Material ▸

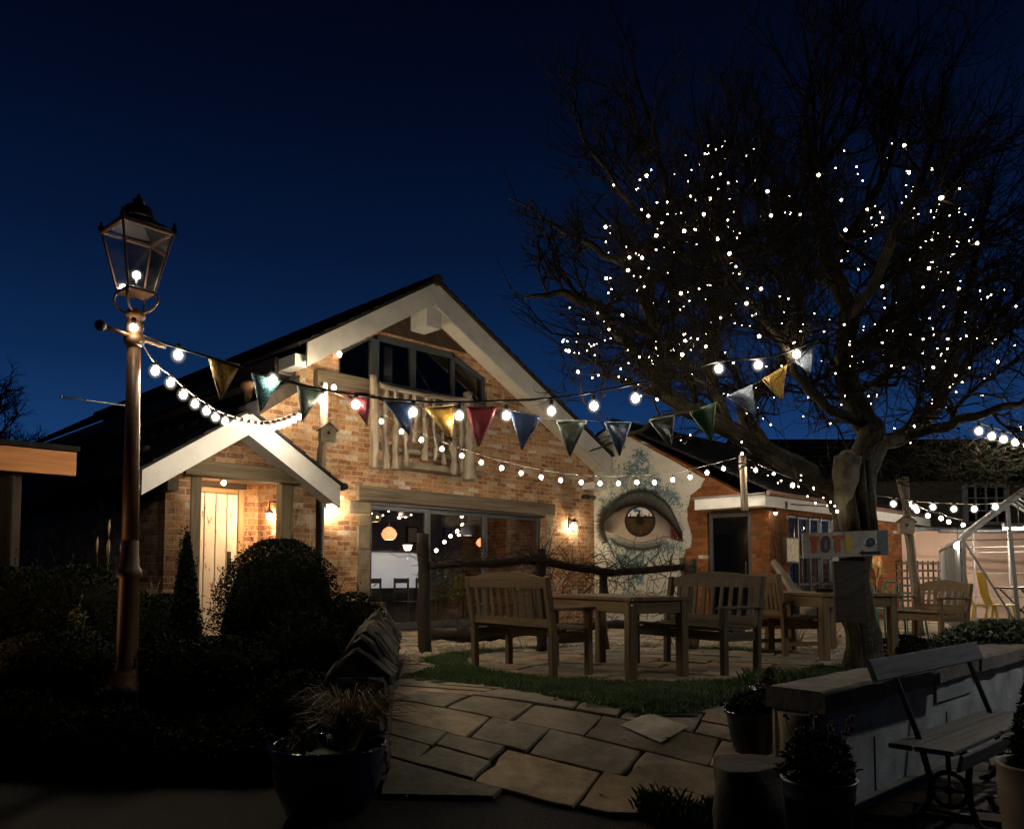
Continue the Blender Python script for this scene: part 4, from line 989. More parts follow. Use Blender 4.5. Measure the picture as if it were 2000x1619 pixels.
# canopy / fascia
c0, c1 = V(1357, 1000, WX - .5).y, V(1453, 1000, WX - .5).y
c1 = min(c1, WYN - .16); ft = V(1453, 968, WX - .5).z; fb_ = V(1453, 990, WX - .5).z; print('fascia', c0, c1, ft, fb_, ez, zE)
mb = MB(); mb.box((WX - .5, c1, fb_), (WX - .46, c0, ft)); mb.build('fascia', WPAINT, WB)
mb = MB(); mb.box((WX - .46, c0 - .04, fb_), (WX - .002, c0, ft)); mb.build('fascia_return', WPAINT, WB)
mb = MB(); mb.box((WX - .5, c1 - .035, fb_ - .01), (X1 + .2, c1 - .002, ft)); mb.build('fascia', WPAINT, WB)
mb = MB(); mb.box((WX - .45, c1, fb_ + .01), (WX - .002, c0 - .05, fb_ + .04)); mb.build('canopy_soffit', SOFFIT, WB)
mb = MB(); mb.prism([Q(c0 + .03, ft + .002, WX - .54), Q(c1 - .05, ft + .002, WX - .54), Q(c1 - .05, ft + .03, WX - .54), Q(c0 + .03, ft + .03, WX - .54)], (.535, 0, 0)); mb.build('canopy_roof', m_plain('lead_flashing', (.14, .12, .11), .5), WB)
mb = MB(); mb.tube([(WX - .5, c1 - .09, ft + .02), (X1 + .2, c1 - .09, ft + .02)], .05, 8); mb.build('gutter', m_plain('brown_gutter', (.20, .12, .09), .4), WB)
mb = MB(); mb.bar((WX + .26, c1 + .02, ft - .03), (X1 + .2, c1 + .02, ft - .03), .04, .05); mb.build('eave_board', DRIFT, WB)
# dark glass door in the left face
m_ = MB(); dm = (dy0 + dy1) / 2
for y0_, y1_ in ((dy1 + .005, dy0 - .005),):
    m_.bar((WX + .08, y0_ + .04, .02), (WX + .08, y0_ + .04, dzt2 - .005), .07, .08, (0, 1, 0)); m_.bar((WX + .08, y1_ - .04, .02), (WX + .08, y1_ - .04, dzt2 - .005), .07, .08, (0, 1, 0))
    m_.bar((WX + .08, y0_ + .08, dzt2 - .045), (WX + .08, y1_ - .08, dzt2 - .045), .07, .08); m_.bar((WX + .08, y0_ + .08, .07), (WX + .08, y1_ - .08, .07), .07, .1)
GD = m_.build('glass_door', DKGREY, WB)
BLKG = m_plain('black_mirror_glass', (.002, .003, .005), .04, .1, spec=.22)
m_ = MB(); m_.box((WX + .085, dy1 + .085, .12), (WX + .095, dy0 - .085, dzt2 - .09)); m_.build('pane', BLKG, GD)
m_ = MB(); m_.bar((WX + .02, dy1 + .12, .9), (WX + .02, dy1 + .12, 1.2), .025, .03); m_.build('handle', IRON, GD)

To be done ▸
Using the material above, return every line exactly as it appears, minus the pictures.

Output below ▸
Continue the Blender Python script for this scene: part 4, from line 989. More parts follow. Use Blender 4.5. Measure the picture as if it were 2000x1619 pixels.
# canopy / fascia
c0, c1 = V(1357, 1000, WX - .5).y, V(1453, 1000, WX - .5).y
c1 = min(c1, WYN - .16); ft = V(1453, 968, WX - .5).z; fb_ = V(1453, 990, WX - .5).z; print('fascia', c0, c1, ft, fb_, ez, zE)
mb = MB(); mb.box((WX - .5, c1, fb_), (WX - .46, c0, ft)); mb.build('fascia', WPAINT, WB)
mb = MB(); mb.box((WX - .46, c0 - .04, fb_), (WX - .002, c0, ft)); mb.build('fascia_return', WPAINT, WB)
mb = MB(); mb.box((WX - .5, c1 - .035, fb_ - .01), (X1 + .2, c1 - .002, ft)); mb.build('fascia', WPAINT, WB)
mb = MB(); mb.box((WX - .45, c1, fb_ + .01), (WX - .002, c0 - .05, fb_ + .04)); mb.build('canopy_soffit', SOFFIT, WB)
mb = MB(); mb.prism([Q(c0 + .03, ft + .002, WX - .54), Q(c1 - .05, ft + .002, WX - .54), Q(c1 - .05, ft + .03, WX - .54), Q(c0 + .03, ft + .03, WX - .54)], (.535, 0, 0)); mb.build('canopy_roof', m_plain('lead_flashing', (.14, .12, .11), .5), WB)
mb = MB(); mb.tube([(WX - .5, c1 - .09, ft + .02), (X1 + .2, c1 - .09, ft + .02)], .05, 8); mb.build('gutter', m_plain('brown_gutter', (.20, .12, .09), .4), WB)
mb = MB(); mb.bar((WX + .26, c1 + .02, ft - .03), (X1 + .2, c1 + .02, ft - .03), .04, .05); mb.build('eave_board', DRIFT, WB)
# dark glass door in the left face
m_ = MB(); dm = (dy0 + dy1) / 2
for y0_, y1_ in ((dy1 + .005, dy0 - .005),):
    m_.bar((WX + .08, y0_ + .04, .02), (WX + .08, y0_ + .04, dzt2 - .005), .07, .08, (0, 1, 0)); m_.bar((WX + .08, y1_ - .04, .02), (WX + .08, y1_ - .04, dzt2 - .005), .07, .08, (0, 1, 0))
    m_.bar((WX + .08, y0_ + .08, dzt2 - .045), (WX + .08, y1_ - .08, dzt2 - .045), .07, .08); m_.bar((WX + .08, y0_ + .08, .07), (WX + .08, y1_ - .08, .07), .07, .1)
GD = m_.build('glass_door', DKGREY, WB)
BLKG = m_plain('black_mirror_glass', (.002, .003, .005), .04, .1, spec=.22)
m_ = MB(); m_.box((WX + .085, dy1 + .085, .12), (WX + .095, dy0 - .085, dzt2 - .09)); m_.build('pane', BLKG, GD)
m_ = MB(); m_.bar((WX + .02, dy1 + .12, .9), (WX + .02, dy1 + .12, 1.2), .025, .03); m_.build('handle', IRON, GD)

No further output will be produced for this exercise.